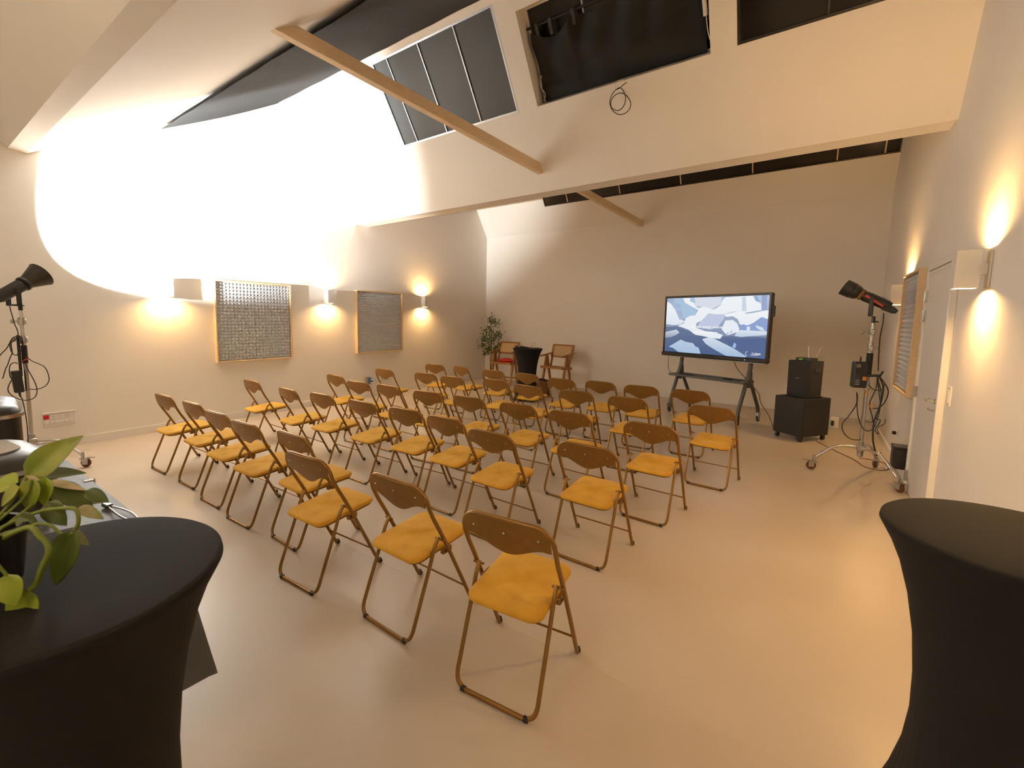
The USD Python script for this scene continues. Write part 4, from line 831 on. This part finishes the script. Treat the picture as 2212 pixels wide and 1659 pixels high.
def make_armchair(label, loc, rz):
    t = thing('cane_armchair', label, 'armchair', loc, rz, 'cane armchairs on the stage')
    # local: faces -y
    def bar(p, q, w, h2, up=(0, 0, 1)):
        p, q = np.array(p, float), np.array(q, float); d = q - p; d /= np.linalg.norm(d); s = np.cross(d, up); s /= np.linalg.norm(s); u = np.cross(s, d)
        return hull([c + s * a * w / 2 + u * b * h2 / 2 for c in (p, q) for a in (-1, 1) for b in (-1, 1)])
    for s in (-1, 1):
        x = s * .27
        obj('leg', hull([(x - .018, -.06, .80), (x + .018, -.06, .80), (x - .018, .02, .80), (x + .018, .02, .80), (x - .018, -.24, 0), (x + .018, -.24, 0), (x - .018, -.205, 0), (x + .018, -.205, 0)]), 'teak', t)
        obj('leg', hull([(x - .018, -.05, .78), (x + .018, -.05, .78), (x - .018, .03, .78), (x + .018, .03, .78), (x - .018, .22, 0), (x + .018, .22, 0), (x - .018, .185, 0), (x + .018, .185, 0)]), 'teak', t)
        obj('armrest', bar((x, -.27, .785), (x, .24, .838), .055, .028), 'teak', t)
        obj('back_post', bar((s * .24, .10, .50), (s * .255, .27, 1.03), .03, .04), 'teak', t)
    obj('seat_frame', cat_(bar((-.28, -.24, .535), (.28, -.24, .535), .035, .05), bar((-.27, .20, .50), (.27, .20, .50), .035, .05), bar((-.262, -.24, .53), (-.262, .20, .505), .035, .05), bar((.262, -.24, .53), (.262, .20, .505), .035, .05)), 'teak', t)
    P = [[(-.25 + .5 * j / 10, -.225 + .41 * i / 8, .55 - .03 * i / 8 - .03 * math.sin(PI * j / 10)) for j in range(11)] for i in range(9)]
    obj('cane_seat', grid(P, .006), 'cane', t, True)
    bf = lambda x, z: (x, .10 + (z - .5) * .32, z)
    obj('back_frame', cat_(bar(bf(-.28, 1.02), bf(.28, 1.02), .03, .035), bar(bf(-.28, .755), bf(.28, .755), .03, .035), bar(bf(-.27, .755), bf(-.27, 1.02), .035, .03, (1, 0, 0)), bar(bf(.27, .755), bf(.27, 1.02), .035, .03, (1, 0, 0))), 'teak', t)
    obj('cane_back', grid([[bf(-.255 + .51 * j / 8, .77 + .235 * i / 5) for j in range(9)] for i in range(6)], .006), 'cane', t, True)
    obj('stretcher', bar((-.27, -.20, .12), (.27, -.20, .12), .025, .03), 'teak', t); obj('stretcher', bar((-.27, .18, .14), (.27, .18, .14), .025, .03), 'teak', t)
    return t
ac = make_armchair('teak and cane armchair right of the rear cocktail table', (-4.585, 9.16, 0), -.10)
dup(ac, 'cane_armchair', 'teak and cane armchair with a red cushion, beside the fig tree', (-6.03, 9.18, 0), .10)
cs_ = thing('cushion', 'small red cushion on the left cane armchair', 'cushion', (-5.93, 9.12, .545), .1)
v = trimesh.creation.icosphere(3); p = v.vertices; p = np.sign(p) * np.abs(p) ** .8; p = p * [.19, .17, .055] + [0, 0, .05 + 0]; v.vertices = p
obj('pad', v, 'red_cloth', cs_, True); obj('pattern', cat_(*[ell((-.02 + .04 * k, -.10 + .03 * k, .095 + .002 * k), (.012, .012, .004), 1) for k in range(3)]), 'mustard_velvet', cs_, True, label='yellow motif')
bg = thing('bag', 'brown leather bag with black trim on the floor by the rear cocktail table', 'bag', (-4.43, 8.22, 0), .2)
obj('body', hull([(x * w, y * dd, z) for z, w, dd in ((0, .125, .07), (.02, .135, .08), (.27, .125, .06), (.33, .11, .03)) for x in (-1, 1) for y in (-1, 1)]), 'bag_leather', bg, 20)
obj('top_flap', hull([(x * w, y * dd, z) for z, w, dd in ((.335, .12, .045), (.35, .115, .04)) for x in (-1, 1) for y in (-1, 1)]), 'black_cloth', bg)
obj('side_panel', bx(.128, .146, -.06, .06, .005, .20, .008), 'black_cloth', bg); obj('buckle', bx(-.05, -.025, -.082, -.066, .13, .24, .004), 'dull_steel', bg); obj('strap', tube(spline([(-.09, -.03, .34), (-.05, -.05, .37), (.04, -.05, .37), (.09, -.03, .34)]), .010, 8), 'black_cloth', bg, True)
def mic(label, loc, rz):
    t = thing('microphone', label, 'microphone', loc, rz, 'black wireless microphones')
    obj('handle', cyl((-.085, 0, .022), (.10, 0, .016), .021, 16, .015), 'black_plastic', t, 40); obj('grille_head', ell((-.10, 0, .026), (.034, .027, .027), 2), 'tv_bezel', t, True); obj('ring', cyl((-.078, 0, .024), (-.068, 0, .024), .025, 16), 'dull_steel', t, 40)
    return t
m0 = mic('black wireless microphone lying near the middle of the rear cocktail table', (-4.46, 7.50, 1.041), -.35)
mic('black wireless microphone lying at the left of the rear cocktail table', (-4.60, 7.50, 1.041), -.5)
t = thing('drinking_glass', 'clear drinking glass at the back of the rear cocktail table', 'glass', (-4.40, 7.72, 1.041))
obj('glass_wall', lathe([(.004, .0), (.028, 0), (.034, .11), (.0325, .11), (.0265, .006), (.004, .006)], 24), 'glass_clear', t, 40)
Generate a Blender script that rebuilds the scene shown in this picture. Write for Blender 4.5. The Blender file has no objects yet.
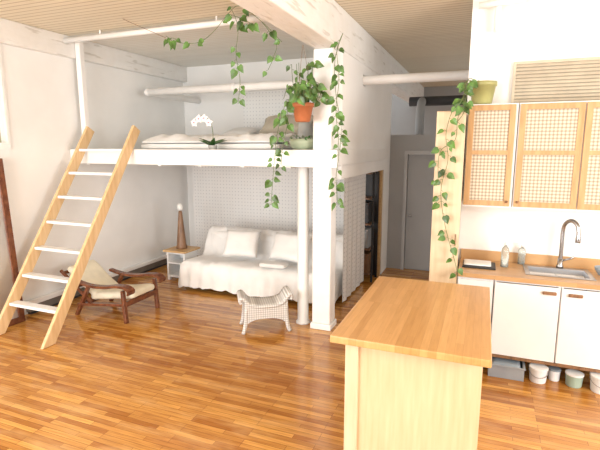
import bpy, bmesh, math, random
from mathutils import Vector, Matrix, noise
random.seed(7)
C = bpy.context.scene
COL = C.collection
C.view_settings.view_transform = 'Standard'
R = math.radians

# ---------------------------------------------------------------- camera
H = 2.1; YAW = R(21.7); PIT = R(9.62); FPX = 460
cam = bpy.data.cameras.new('camera'); co = bpy.data.objects.new('camera', cam); COL.objects.link(co)
co.location = (0, 0, H); co.rotation_euler = (math.pi/2-PIT, 0, YAW)
cam.sensor_width = 36; cam.lens = FPX/600*36; cam.clip_start = .05
C.camera = co
def at(u, v, y):
    """point of the vertical plane Y=y seen at photo position u,v"""
    d = 225-v
    F = FPX*math.cos(PIT)+d*math.sin(PIT); Z = -FPX*math.sin(PIT)+d*math.cos(PIT); r = u-300
    X = -math.sin(YAW)*F+math.cos(YAW)*r; Y = math.cos(YAW)*F+math.sin(YAW)*r
    t = y/Y
    return Vector((X*t, y, H+Z*t))

# ---------------------------------------------------------------- materials
def newmat(name):
    m = bpy.data.materials.new(name); m.use_nodes = True
    nt = m.node_tree; b = nt.nodes['Principled BSDF']
    return m, nt, b
def mix(nt, fac, a, b, mode='MIX'):
    n = nt.nodes.new('ShaderNodeMix'); n.data_type = 'RGBA'; n.blend_type = mode
    for sock, val in ((n.inputs[0], fac), (n.inputs[6], a), (n.inputs[7], b)):
        if isinstance(val, (int, float)): sock.default_value = val
        elif isinstance(val, tuple): sock.default_value = (*val, 1)
        else: nt.links.new(val, sock)
    return n.outputs[2]
def coords(nt, scale=(1,1,1), rot=(0,0,0)):
    tc = nt.nodes.new('ShaderNodeTexCoord'); mp = nt.nodes.new('ShaderNodeMapping')
    mp.inputs['Scale'].default_value = scale; mp.inputs['Rotation'].default_value = rot
    nt.links.new(tc.outputs['Object'], mp.inputs[0]); return mp.outputs[0]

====

Extract the entries in full, exactly as they are, minus the pictures.

The USD Python script for this scene continues. Write part 4, from line 831 on. This part finishes the script. Treat the picture as 2212 pixels wide and 1659 pixels high.
def make_armchair(label, loc, rz):
    t = thing('cane_armchair', label, 'armchair', loc, rz, 'cane armchairs on the stage')
    # local: faces -y
    def bar(p, q, w, h2, up=(0, 0, 1)):
        p, q = np.array(p, float), np.array(q, float); d = q - p; d /= np.linalg.norm(d); s = np.cross(d, up); s /= np.linalg.norm(s); u = np.cross(s, d)
        return hull([c + s * a * w / 2 + u * b * h2 / 2 for c in (p, q) for a in (-1, 1) for b in (-1, 1)])
    for s in (-1, 1):
        x = s * .27
        obj('leg', hull([(x - .018, -.06, .80), (x + .018, -.06, .80), (x - .018, .02, .80), (x + .018, .02, .80), (x - .018, -.24, 0), (x + .018, -.24, 0), (x - .018, -.205, 0), (x + .018, -.205, 0)]), 'teak', t)
        obj('leg', hull([(x - .018, -.05, .78), (x + .018, -.05, .78), (x - .018, .03, .78), (x + .018, .03, .78), (x - .018, .22, 0), (x + .018, .22, 0), (x - .018, .185, 0), (x + .018, .185, 0)]), 'teak', t)
        obj('armrest', bar((x, -.27, .785), (x, .24, .838), .055, .028), 'teak', t)
        obj('back_post', bar((s * .24, .10, .50), (s * .255, .27, 1.03), .03, .04), 'teak', t)
    obj('seat_frame', cat_(bar((-.28, -.24, .535), (.28, -.24, .535), .035, .05), bar((-.27, .20, .50), (.27, .20, .50), .035, .05), bar((-.262, -.24, .53), (-.262, .20, .505), .035, .05), bar((.262, -.24, .53), (.262, .20, .505), .035, .05)), 'teak', t)
    P = [[(-.25 + .5 * j / 10, -.225 + .41 * i / 8, .55 - .03 * i / 8 - .03 * math.sin(PI * j / 10)) for j in range(11)] for i in range(9)]
    obj('cane_seat', grid(P, .006), 'cane', t, True)
    bf = lambda x, z: (x, .10 + (z - .5) * .32, z)
    obj('back_frame', cat_(bar(bf(-.28, 1.02), bf(.28, 1.02), .03, .035), bar(bf(-.28, .755), bf(.28, .755), .03, .035), bar(bf(-.27, .755), bf(-.27, 1.02), .035, .03, (1, 0, 0)), bar(bf(.27, .755), bf(.27, 1.02), .035, .03, (1, 0, 0))), 'teak', t)
    obj('cane_back', grid([[bf(-.255 + .51 * j / 8, .77 + .235 * i / 5) for j in range(9)] for i in range(6)], .006), 'cane', t, True)
    obj('stretcher', bar((-.27, -.20, .12), (.27, -.20, .12), .025, .03), 'teak', t); obj('stretcher', bar((-.27, .18, .14), (.27, .18, .14), .025, .03), 'teak', t)
    return t
ac = make_armchair('teak and cane armchair right of the rear cocktail table', (-4.585, 9.16, 0), -.10)
dup(ac, 'cane_armchair', 'teak and cane armchair with a red cushion, beside the fig tree', (-6.03, 9.18, 0), .10)
cs_ = thing('cushion', 'small red cushion on the left cane armchair', 'cushion', (-5.93, 9.12, .545), .1)
v = trimesh.creation.icosphere(3); p = v.vertices; p = np.sign(p) * np.abs(p) ** .8; p = p * [.19, .17, .055] + [0, 0, .05 + 0]; v.vertices = p
obj('pad', v, 'red_cloth', cs_, True); obj('pattern', cat_(*[ell((-.02 + .04 * k, -.10 + .03 * k, .095 + .002 * k), (.012, .012, .004), 1) for k in range(3)]), 'mustard_velvet', cs_, True, label='yellow motif')
bg = thing('bag', 'brown leather bag with black trim on the floor by the rear cocktail table', 'bag', (-4.43, 8.22, 0), .2)
obj('body', hull([(x * w, y * dd, z) for z, w, dd in ((0, .125, .07), (.02, .135, .08), (.27, .125, .06), (.33, .11, .03)) for x in (-1, 1) for y in (-1, 1)]), 'bag_leather', bg, 20)
obj('top_flap', hull([(x * w, y * dd, z) for z, w, dd in ((.335, .12, .045), (.35, .115, .04)) for x in (-1, 1) for y in (-1, 1)]), 'black_cloth', bg)
obj('side_panel', bx(.128, .146, -.06, .06, .005, .20, .008), 'black_cloth', bg); obj('buckle', bx(-.05, -.025, -.082, -.066, .13, .24, .004), 'dull_steel', bg); obj('strap', tube(spline([(-.09, -.03, .34), (-.05, -.05, .37), (.04, -.05, .37), (.09, -.03, .34)]), .010, 8), 'black_cloth', bg, True)
def mic(label, loc, rz):
    t = thing('microphone', label, 'microphone', loc, rz, 'black wireless microphones')
    obj('handle', cyl((-.085, 0, .022), (.10, 0, .016), .021, 16, .015), 'black_plastic', t, 40); obj('grille_head', ell((-.10, 0, .026), (.034, .027, .027), 2), 'tv_bezel', t, True); obj('ring', cyl((-.078, 0, .024), (-.068, 0, .024), .025, 16), 'dull_steel', t, 40)
    return t
m0 = mic('black wireless microphone lying near the middle of the rear cocktail table', (-4.46, 7.50, 1.041), -.35)
mic('black wireless microphone lying at the left of the rear cocktail table', (-4.60, 7.50, 1.041), -.5)
t = thing('drinking_glass', 'clear drinking glass at the back of the rear cocktail table', 'glass', (-4.40, 7.72, 1.041))
obj('glass_wall', lathe([(.004, .0), (.028, 0), (.034, .11), (.0325, .11), (.0265, .006), (.004, .006)], 24), 'glass_clear', t, 40)
Generate a Blender script that rebuilds the scene shown in this picture. Write for Blender 4.5. The Blender file has no objects yet.
import bpy, bmesh, math, random
from mathutils import Vector, Matrix, noise
random.seed(7)
C = bpy.context.scene
COL = C.collection
C.view_settings.view_transform = 'Standard'
R = math.radians

# ---------------------------------------------------------------- camera
H = 2.1; YAW = R(21.7); PIT = R(9.62); FPX = 460
cam = bpy.data.cameras.new('camera'); co = bpy.data.objects.new('camera', cam); COL.objects.link(co)
co.location = (0, 0, H); co.rotation_euler = (math.pi/2-PIT, 0, YAW)
cam.sensor_width = 36; cam.lens = FPX/600*36; cam.clip_start = .05
C.camera = co
def at(u, v, y):
    """point of the vertical plane Y=y seen at photo position u,v"""
    d = 225-v
    F = FPX*math.cos(PIT)+d*math.sin(PIT); Z = -FPX*math.sin(PIT)+d*math.cos(PIT); r = u-300
    X = -math.sin(YAW)*F+math.cos(YAW)*r; Y = math.cos(YAW)*F+math.sin(YAW)*r
    t = y/Y
    return Vector((X*t, y, H+Z*t))

# ---------------------------------------------------------------- materials
def newmat(name):
    m = bpy.data.materials.new(name); m.use_nodes = True
    nt = m.node_tree; b = nt.nodes['Principled BSDF']
    return m, nt, b
def mix(nt, fac, a, b, mode='MIX'):
    n = nt.nodes.new('ShaderNodeMix'); n.data_type = 'RGBA'; n.blend_type = mode
    for sock, val in ((n.inputs[0], fac), (n.inputs[6], a), (n.inputs[7], b)):
        if isinstance(val, (int, float)): sock.default_value = val
        elif isinstance(val, tuple): sock.default_value = (*val, 1)
        else: nt.links.new(val, sock)
    return n.outputs[2]
def coords(nt, scale=(1,1,1), rot=(0,0,0)):
    tc = nt.nodes.new('ShaderNodeTexCoord'); mp = nt.nodes.new('ShaderNodeMapping')
    mp.inputs['Scale'].default_value = scale; mp.inputs['Rotation'].default_value = rot
    nt.links.new(tc.outputs['Object'], mp.inputs[0]); return mp.outputs[0]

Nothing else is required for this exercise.